I was astonished to learn that the average age of the respondents’ experience with first love was 10.4 years, with a full 27.7 percent of them falling in love when they were under 7. It’s fine to play doctors and nurses, but you should at least be old enough to know where to put the stethoscope. Ninety percent of those surveyed had been bitten by the love bug by age 16.

By far the overwhelming majority of respondents — three out of four — fell in love with their classmates, which I guess is natural, seeing as kids don’t really meet anyone else most of the time; while only 2.8 percent were swept off their booties by “a teacher at school or kindergarten.” Surprisingly, only 1.6 percent were struck down by a celebrity or idol, and a miniscule 0.6 percent by an anime or manga character. The good news is that a mere 0.3 percent were severely entranced by someone they met on the Internet, showing that the Net may not be a truly effective trap in capturing young victims. Only one in 100 respondents ended up marrying their “first love.”

It’s obvious from the results of this survey that the hatsukoi envisaged in it is far different from that portrayed in Hani’s movie of the late 1960s.

Lifenet’s second survey, conducted online during the first week of September, turned to attitudes on lifestyle choices and marriage.

They posed questions to 450 single men in their 20s, for one group. Of those, 22.9 percent have a girlfriend, while 50.4 percent don’t have one and 26.7 percent never have. When it came to tying the knot, 27.8 percent want to and believe they eventually can, while 36.9 percent desire marriage but don’t think they can pull it off. Add to this latter figure the 35.3 percent who don’t want to get married and you have a clear message to anyone in the wedding business in this country: Find a new calling as quickly as you can.

The main reasons for not wanting to marry are connected with the financial burden of maintaining a household.

But there is a ray of hope emanating from this survey.

Approximately 9 out of 10 single men in their twenties professed positive sentiments about involving themselves in raising children. This is a major turnaround from the past, when Japanese men’s involvement in their children’s upbringing consisted in producing a few sublingual grunts over the top of the morning newspaper when asked about it.
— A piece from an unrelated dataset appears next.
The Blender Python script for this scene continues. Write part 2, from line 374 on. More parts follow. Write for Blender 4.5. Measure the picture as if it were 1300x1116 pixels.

That young Japanese men are now eager to take part in the caring of a child is certainly a welcome change. The trouble is, though, that you can’t have a child in the first place by playing with your handheld game console, however sleek it may be.

Among those who didn’t want to get married, the lowest number of respondents — only 22 percent — gave their reason as “because I don’t think marriage and having a family will make me happy.” In other words, the vast majority of single men seem to be convinced that marriage and family will bring happiness. They simply don’t know how to get there; and the biggest obstacle standing between them and that happiness is by far the high cost of having a family (60.8 percent).

What do these two recent surveys tell us about Japanese values concerning love, marriage and family?

The survey on first love is no more than a fantasy. One may as well translate hatsukoi as “a crush.” I had a hopeless crush on my piano teacher when I was 5. When my parents found out about it and grilled me as to why I loved her, I told them the truth: I got all shook up every time I peered into the space between her two front teeth.

Real first love is extreme, if not as fatal as that described in the 1968 film “Inferno of First Love.” The hero and heroine, Shun and Nanami, manage to find each other again. But while she is waiting for him at the hotel, he is chased by a gangster and hit by a car.

As for love and marriage in the Japan of the second decade of our century, the survey shows that many young men would take the plunge and accept commitment if their society provided them and their dependents with a future of security. I do not believe for a moment that the young Japanese men of today are, as the media has labeled them, “herbivorous” wimps. That many of them have opted out of a relationship with the opposite sex shows only that they are deriving pleasure vicariously, primarily through digital means. In this they resemble young people all over the world.

It is the generation of old Japanese leaders in every area of societal activity that is intellectually sterile and isolated. They have managed to create a society that offers little security and hope to young people. Is this not what leadership in any country, in any field of endeavor, is about? Fail to provide the means for energetic, industrious and talented young people to create a life for themselves and their loved ones and you condemn your entire country to decades of wandering in a desert of your own making.

Poor Shun in “Inferno of First Love,” he ended up badly, a victim of his unworldliness. But at least he lived in a Japan where it was possible for a young person to take life into their own hands.

If these surveys are to be believed, the young men of today have two hands: They are just waiting for something productive to do with them.